## Start SOURCE MATERIAL

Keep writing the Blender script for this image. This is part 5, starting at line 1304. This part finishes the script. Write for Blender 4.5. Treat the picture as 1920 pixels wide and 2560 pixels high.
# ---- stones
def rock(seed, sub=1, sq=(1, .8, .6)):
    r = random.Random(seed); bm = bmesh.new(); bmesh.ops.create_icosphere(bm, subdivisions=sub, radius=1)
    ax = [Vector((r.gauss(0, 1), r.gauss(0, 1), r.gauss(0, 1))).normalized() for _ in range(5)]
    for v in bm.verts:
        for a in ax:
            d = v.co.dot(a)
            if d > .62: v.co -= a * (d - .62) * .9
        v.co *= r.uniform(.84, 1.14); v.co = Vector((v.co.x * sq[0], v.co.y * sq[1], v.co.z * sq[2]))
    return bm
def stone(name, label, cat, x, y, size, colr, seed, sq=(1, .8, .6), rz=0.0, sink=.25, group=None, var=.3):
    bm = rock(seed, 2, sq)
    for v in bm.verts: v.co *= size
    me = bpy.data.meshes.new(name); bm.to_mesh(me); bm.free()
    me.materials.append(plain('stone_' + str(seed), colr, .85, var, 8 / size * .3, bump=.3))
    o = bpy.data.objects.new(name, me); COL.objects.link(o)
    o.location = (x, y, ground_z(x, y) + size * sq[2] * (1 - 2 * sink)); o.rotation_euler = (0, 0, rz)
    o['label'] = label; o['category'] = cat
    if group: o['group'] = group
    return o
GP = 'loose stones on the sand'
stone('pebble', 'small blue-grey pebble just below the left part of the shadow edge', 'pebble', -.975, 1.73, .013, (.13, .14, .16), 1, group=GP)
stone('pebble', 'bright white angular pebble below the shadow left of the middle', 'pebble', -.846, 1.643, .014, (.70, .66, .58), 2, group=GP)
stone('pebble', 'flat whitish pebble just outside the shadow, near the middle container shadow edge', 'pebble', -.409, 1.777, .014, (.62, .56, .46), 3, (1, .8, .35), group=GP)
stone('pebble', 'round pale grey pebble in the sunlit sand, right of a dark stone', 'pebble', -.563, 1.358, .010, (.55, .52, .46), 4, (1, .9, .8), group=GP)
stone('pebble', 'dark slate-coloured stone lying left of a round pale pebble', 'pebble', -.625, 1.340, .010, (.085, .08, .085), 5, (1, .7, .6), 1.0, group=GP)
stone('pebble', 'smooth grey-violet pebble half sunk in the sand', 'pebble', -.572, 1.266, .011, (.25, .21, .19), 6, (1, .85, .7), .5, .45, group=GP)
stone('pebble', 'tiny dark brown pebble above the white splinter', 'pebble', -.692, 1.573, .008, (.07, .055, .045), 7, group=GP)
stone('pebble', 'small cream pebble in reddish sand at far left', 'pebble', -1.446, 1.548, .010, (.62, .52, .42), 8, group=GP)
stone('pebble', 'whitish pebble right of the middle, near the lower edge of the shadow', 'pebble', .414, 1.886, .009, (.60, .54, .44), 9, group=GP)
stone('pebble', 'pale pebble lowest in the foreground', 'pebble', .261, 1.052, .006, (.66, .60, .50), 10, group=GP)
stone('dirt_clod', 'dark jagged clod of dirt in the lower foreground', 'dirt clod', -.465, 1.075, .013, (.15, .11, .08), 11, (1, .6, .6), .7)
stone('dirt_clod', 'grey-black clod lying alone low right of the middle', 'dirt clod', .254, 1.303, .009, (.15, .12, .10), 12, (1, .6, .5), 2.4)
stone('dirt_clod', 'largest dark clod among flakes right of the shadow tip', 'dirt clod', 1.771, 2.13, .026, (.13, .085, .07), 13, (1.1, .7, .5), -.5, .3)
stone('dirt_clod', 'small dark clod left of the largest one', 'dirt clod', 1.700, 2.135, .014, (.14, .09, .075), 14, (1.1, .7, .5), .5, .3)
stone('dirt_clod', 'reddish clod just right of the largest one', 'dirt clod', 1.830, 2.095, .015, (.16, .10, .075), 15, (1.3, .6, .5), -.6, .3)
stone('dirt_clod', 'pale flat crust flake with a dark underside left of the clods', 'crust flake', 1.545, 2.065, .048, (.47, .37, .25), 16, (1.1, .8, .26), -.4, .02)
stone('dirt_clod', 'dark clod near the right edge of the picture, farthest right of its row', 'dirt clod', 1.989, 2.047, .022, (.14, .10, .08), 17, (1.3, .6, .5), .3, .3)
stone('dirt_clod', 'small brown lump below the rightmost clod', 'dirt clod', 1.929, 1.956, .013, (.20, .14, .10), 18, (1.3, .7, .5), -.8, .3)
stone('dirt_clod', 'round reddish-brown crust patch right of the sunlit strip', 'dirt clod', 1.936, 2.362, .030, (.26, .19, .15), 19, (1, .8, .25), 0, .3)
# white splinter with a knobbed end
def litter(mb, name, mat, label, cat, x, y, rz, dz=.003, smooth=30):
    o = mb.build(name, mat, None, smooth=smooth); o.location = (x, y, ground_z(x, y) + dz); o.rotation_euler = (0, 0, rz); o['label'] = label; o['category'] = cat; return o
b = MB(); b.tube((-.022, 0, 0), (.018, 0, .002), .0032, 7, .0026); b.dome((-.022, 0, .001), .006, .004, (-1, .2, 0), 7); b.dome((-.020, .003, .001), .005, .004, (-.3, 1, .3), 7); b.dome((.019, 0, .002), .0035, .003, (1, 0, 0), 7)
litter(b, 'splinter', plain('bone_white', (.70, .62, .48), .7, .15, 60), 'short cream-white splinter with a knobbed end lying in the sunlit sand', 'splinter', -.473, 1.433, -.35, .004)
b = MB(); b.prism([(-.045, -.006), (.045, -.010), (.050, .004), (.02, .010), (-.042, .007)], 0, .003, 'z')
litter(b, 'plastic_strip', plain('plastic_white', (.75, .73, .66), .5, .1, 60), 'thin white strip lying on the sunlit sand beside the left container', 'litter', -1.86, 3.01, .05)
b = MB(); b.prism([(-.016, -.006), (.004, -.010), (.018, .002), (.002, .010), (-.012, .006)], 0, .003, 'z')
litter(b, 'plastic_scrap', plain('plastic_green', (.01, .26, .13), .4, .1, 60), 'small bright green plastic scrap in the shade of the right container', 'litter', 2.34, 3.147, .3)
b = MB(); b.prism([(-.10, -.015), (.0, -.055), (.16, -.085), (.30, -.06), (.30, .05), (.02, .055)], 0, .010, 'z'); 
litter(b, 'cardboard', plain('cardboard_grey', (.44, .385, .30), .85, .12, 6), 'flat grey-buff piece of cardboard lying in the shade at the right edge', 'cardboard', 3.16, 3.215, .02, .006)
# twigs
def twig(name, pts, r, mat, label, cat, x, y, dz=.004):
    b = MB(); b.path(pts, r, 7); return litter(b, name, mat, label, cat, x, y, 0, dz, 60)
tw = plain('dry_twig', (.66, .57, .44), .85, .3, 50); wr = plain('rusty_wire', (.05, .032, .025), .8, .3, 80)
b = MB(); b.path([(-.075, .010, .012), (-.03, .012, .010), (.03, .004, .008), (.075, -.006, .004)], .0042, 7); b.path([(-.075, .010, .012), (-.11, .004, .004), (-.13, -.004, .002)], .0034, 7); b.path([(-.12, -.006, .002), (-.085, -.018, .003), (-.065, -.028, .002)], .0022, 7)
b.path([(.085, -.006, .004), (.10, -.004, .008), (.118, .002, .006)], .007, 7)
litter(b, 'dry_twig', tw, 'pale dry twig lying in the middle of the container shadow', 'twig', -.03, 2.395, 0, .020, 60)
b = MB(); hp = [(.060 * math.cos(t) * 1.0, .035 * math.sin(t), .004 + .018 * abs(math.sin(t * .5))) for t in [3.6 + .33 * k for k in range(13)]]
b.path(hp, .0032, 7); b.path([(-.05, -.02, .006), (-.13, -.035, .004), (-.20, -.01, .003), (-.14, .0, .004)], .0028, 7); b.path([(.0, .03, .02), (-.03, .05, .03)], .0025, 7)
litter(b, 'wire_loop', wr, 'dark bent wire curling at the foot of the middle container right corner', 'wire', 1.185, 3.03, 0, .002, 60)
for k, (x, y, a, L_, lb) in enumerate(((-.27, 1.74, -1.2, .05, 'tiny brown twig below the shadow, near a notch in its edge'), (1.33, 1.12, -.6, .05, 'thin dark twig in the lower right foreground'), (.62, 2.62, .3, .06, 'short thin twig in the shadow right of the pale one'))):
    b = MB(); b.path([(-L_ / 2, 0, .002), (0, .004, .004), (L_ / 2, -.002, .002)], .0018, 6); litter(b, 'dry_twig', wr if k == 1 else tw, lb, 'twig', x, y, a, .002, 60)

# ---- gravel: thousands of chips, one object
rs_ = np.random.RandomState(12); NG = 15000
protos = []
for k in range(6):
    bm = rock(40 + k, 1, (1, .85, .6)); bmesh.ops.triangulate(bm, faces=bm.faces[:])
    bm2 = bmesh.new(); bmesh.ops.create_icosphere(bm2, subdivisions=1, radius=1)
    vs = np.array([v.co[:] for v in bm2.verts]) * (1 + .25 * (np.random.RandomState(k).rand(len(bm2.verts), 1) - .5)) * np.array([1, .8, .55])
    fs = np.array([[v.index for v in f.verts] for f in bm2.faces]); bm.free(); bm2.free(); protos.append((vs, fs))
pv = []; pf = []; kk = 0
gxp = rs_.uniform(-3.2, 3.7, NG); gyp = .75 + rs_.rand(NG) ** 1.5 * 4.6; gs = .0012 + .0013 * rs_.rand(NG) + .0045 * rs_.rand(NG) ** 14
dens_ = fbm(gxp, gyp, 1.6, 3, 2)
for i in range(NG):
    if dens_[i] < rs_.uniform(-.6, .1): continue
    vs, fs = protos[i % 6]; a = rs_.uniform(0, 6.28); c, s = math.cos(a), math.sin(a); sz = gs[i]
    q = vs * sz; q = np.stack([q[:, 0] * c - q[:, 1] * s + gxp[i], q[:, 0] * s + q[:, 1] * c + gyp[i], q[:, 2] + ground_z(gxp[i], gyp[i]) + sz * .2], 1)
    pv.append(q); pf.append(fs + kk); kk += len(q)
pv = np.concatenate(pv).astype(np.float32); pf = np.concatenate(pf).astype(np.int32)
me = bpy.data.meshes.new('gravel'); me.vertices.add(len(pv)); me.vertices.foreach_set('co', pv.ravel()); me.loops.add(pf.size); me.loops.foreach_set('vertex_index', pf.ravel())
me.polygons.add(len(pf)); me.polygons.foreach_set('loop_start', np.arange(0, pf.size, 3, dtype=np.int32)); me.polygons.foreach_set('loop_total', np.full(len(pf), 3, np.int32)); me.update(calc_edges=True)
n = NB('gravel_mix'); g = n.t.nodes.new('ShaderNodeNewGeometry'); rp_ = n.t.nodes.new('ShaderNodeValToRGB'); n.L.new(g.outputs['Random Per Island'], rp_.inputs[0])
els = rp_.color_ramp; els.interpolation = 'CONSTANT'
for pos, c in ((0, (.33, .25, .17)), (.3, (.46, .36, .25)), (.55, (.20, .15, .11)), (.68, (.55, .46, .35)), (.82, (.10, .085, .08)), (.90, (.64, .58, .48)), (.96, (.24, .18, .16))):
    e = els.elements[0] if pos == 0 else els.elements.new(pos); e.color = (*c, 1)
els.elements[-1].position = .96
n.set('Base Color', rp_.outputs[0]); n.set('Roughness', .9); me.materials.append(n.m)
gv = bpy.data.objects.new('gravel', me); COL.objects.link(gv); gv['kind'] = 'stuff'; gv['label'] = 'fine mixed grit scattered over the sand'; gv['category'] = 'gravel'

## End SOURCE MATERIAL

WORK TO BE COMPLETED
Copy every line of the listing that contains the word "picture".

ANSWER TO THIS EXERCISE
Keep writing the Blender script for this image. This is part 5, starting at line 1304. This part finishes the script. Write for Blender 4.5. Treat the picture as 1920 pixels wide and 2560 pixels high.
stone('dirt_clod', 'dark clod near the right edge of the picture, farthest right of its row', 'dirt clod', 1.989, 2.047, .022, (.14, .10, .08), 17, (1.3, .6, .5), .3, .3)